Compressive Mechanical Behavior of Additively Manufactured 3D Auxetic Metamaterials with Enhanced Strength

Compared with 2D auxetic metamaterials, 3D auxetic metamaterials present better structural, mechanical, and functional properties, which are more applicable in many potential applications in engineering fields. Herein, three types of 3D star-shaped auxetic (SSA) structures, re-entrant and star-shaped composite auxetic (RSA) structures, and star-rhombic auxetic (SRA) structures with small unit cell are proposed and fabricated by selective laser melting method. The compressive behavior and energy absorption of the auxetic structures are explored and compared based on finite-element method (FEM) verified by the compression test results of the sample. Meanwhile, the numerical results present good agreements with the experimental results in terms of deformation mode, Poisson's ratio, and compression behavior.
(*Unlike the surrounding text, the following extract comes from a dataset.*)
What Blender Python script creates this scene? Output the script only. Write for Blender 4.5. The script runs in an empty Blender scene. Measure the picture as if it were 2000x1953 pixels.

The results reveal that SRA structures exhibit superior elastic modulus, compressive strength, and energy absorption than SSA and RSA structures, which stems from the auxetic effect, obstruction of rhombic structures to the deformation of inclined struts and more plastic hinges. It is precisely because of the obstruction of rhombic structures that SRA structures exhibit weakening auxetic characteristic and even no auxetic behavior during the higher strain range. In addition, the length of the structural strut presents a significant impact on the energy absorption performance and compression strength of all the structures.